The Gen Zs, looking at a 12-year window before our climate irreversibly declines (not to mention the coming transformation of work by AI), ask instead: “Sustainable? What’s sustainable about heading full speed towards a brick wall?” They want us to stop, or reverse, or regenerate our path on entirely different principles. But in any case, they believe a simple faith in progress – even a fading faith in progress – is a luxury, when faced with potential catastrophe.
Yet rebellious youth will still need to bring along other generations – who themselves need to find a way to agree with Gen Z, in order to act in solidarity with them.

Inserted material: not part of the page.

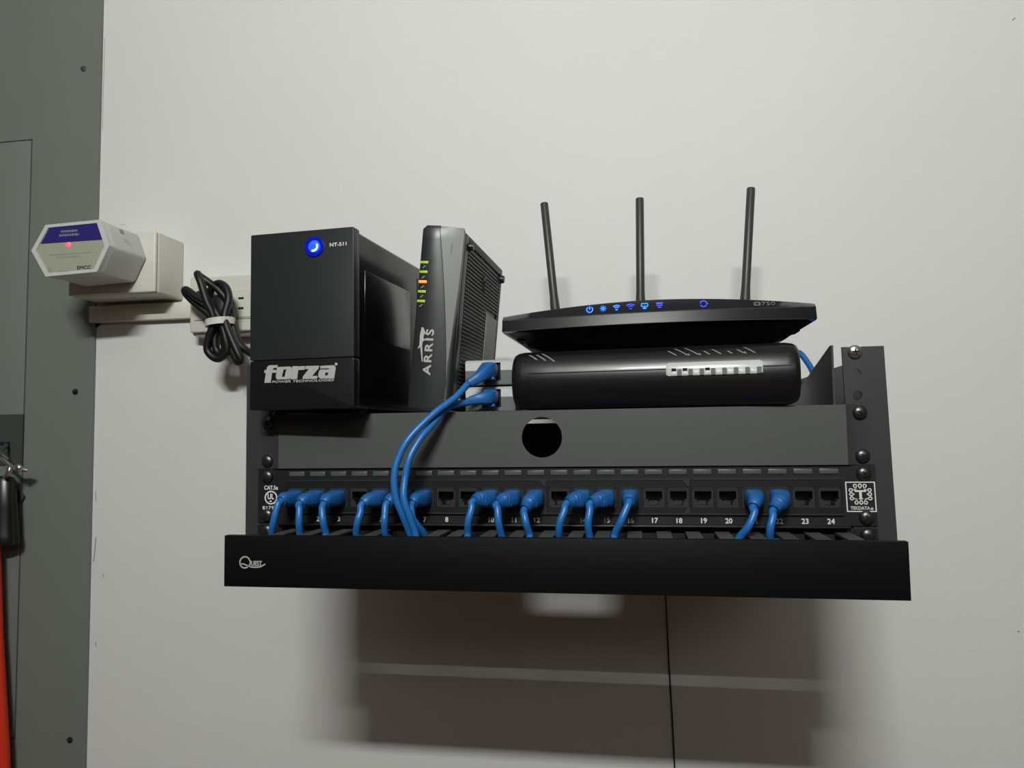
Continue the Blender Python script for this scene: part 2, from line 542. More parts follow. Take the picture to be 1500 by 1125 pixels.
# coiled power cord
pc = Thing('power_cable', 'black power cord coiled and tied with white strap hanging before the outlet strip', 'cord', (-425, 245, 190))
cp = [(-225, 215, 126), (-300, 222, 128), (-352, 232, 136), (-385, 244, 150), (-400, 246, 162), (-411, 250, 186), (-417, 250, 212), (-428, 248, 228), (-441, 246, 238), (-450, 242, 245),
      (-449, 236, 246), (-443, 233, 236), (-436, 234, 214), (-428, 238, 190), (-436, 240, 168), (-438, 242, 153), (-426, 243, 143.5), (-413, 242, 152), (-414, 240, 168),
      (-421, 240, 190), (-434, 240, 208), (-454, 241, 220), (-469, 244, 229.5), (-472, 248, 226), (-464, 252, 216), (-445, 253, 200), (-432, 251, 187),
      (-417, 248, 166), (-404, 243, 147), (-398, 240, 138.5), (-393, 238, 141), (-397, 236, 152), (-409, 236, 178), (-414, 238, 194), (-411, 241, 214), (-416, 244, 229),
      (-428, 247, 236), (-440, 250, 229), (-443, 254, 214), (-438, 258, 206)]
pc.part('cable', G().tube(smooth_path(cp, 9), 4.7, 12), m_cord)
pc.part('plug', G().prism(rrect(-452, -424, 196, 224, 6, 3), 252, 278, 'y'), m_cord, bevel=3)
pc.part('second_loop', G().tube(smooth_path([(-446, 246, 224), (-440, 247, 206), (-431, 247, 188), (-432, 247, 166), (-430, 248, 154), (-424, 248, 150), (-419, 247, 156), (-420, 246, 172), (-425, 246, 190), (-436, 246, 212), (-456, 247, 224)], 8), 4.7, 12), m_cord)
g = G()
rings = []
for k in range(28):
    a = 2 * math.pi * k / 28
    ca, sa = math.cos(a), math.sin(a)
    cx, cy, cz = -423.5, 244, 187.5
    tilt = 0.12 * 16 * ca
    rings.append([(cx + 17.5 * ca, cy + 16 * sa, cz + tilt - 4), (cx + 17.5 * ca, cy + 16 * sa, cz + tilt + 4),
                  (cx + 16.3 * ca, cy + 14.8 * sa, cz + tilt + 4), (cx + 16.3 * ca, cy + 14.8 * sa, cz + tilt - 4)])
rings.append(rings[0])
pc.part('tie', g.loft(rings, cap=False), m_tie, label='white strap holding the coil')

# thin wire on the wall under the rack
single('thin_wire', G().tube(smooth_path([(96, 307.5, -60), (98, 307.5, -142), (99.8, 308, -219), (101.9, 308, -284), (103.6, 308, -380), (104, 308, -520)], 6), 0.9, 8), m_cord,
       'thin black wire hanging straight down the wall below the rack', 'wire', base=(103, 308, -520))

# ---------------------------------------------------------------- wall-mount rack
SH = 0.022      # the right rail leans a little


def leaned(g):
    g.v = [(x - (z - 30) * SH if x > 100 else x, y, z) for x, y, z in g.v]
    return g


HZ = [k * 44.45 + d for k in (-2, -1, 0, 1) for d in (28.575 - 6.35, 22.225 + 0.0, 6.35 + 0.0)]
HZ = []
for k in range(-1, 3):
    c0 = k * 44.45
    HZ += [c0 - 15.875, c0, c0 + 15.875]
t = Thing('wall_rack', 'black steel wall-mount rack bracket carrying all the network gear', 'rack', (0, DW, -66.7))
for s in (-1, 1):
    xs = sorted((s * 223.7, s * 253))
    holes = [rrect(s * 232.5 - 3.6, s * 232.5 + 3.6, z - 3.6, z + 3.6, 3.55, 4) for z in HZ]
    g = shape([[(xs[0], -66.7), (xs[1], -66.7), (xs[1], 109), (xs[0], 109)]] + holes, 2, 0)
    if s > 0:
        leaned(g)
    t.part('rail', g, m_rack)
    g = G().prism([(1.8, -66.7), (DW, -66.7), (DW, 104), (12, 104), (1.8, 109)], s * 251, s * 253, 'x')
    if s > 0:
        leaned(g)
    t.part('side_panel', g, m_rack)
    g = G().box(min(s * 251, s * 225), max(s * 251, s * 225), DW - 2, DW, -66.7, 104)
    if s > 0:
        leaned(g)
    t.part('wall_flange', g, m_rack)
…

Being burdened with crippling guilt for all that status consumption and heedless international flying (yes, the finger is pointing at this particular Boomer/X-er) might be one trigger.
Though my reading of human nature is that guilt as readily produces evasive action as much as enlightenment.
Perhaps large, abstract policy goals are an easier way for carbon-caked adults like me to support what needs to be done: better than skulking around under the accusatory glare of later generations.
Recently we’ve been basking a little in the approval for Nicola Sturgeon’s TED speech on wellbeing, as a preferred indicator of progress in Scotland. But I think we could tighten this up a little, and copy what the Welsh are doing.
Their 2015 “Wellbeing of Future Generations Act” made it a statutory responsibility for all Welsh government departments to consider that “future generations deserve a fair hearing in present political debates”. They have a Minister for Future Generations, Sophie Howe. She took on her own administration recently and won, effectively cancelling a £1.6 billion M4 relief road around Newport.
This wasn’t just because of its perceived negative future impact on the wetland environment, but because of an anticipation that individual vehicle use in the future could as easily decline (with decarbonisation compelling self-driving cars, car pools and electric cars).
But it’s the underlying thinking here that’s revolutionary.
As philosopher Roman Krznaric wrote recently in BBC Future, “the next democratic revolution – one that empowers future generations and decolonises the future – may well be on the political horizon”.
Krznaric compares our attitude to future generations as similar to colonists who declared their newfound lands to be terra nullius – nobody’s land.
We think of the future as “tempus nullius – an “empty time”, an unclaimed territory similarly devoid of inhabitants”. Well, not for much longer – and especially if today’s youth keep asserting their voice.
Don’t worry, my daughter Ellie and I won’t be thumping a tub tonight. One of the things about rock ’n’ roll is that it can often be its own reward.
Just for us all to be together, enjoying our idealism (or wry wisdom) about the human heart, can be enough of an act of solidarity.
But I’ll be looking out at the audience – some, admittedly, of a certain vintage – and I’ll be wondering: what can we do, politically or otherwise, to give our children, and their children, a future that feels like growth, flourishing, progress? What can we do?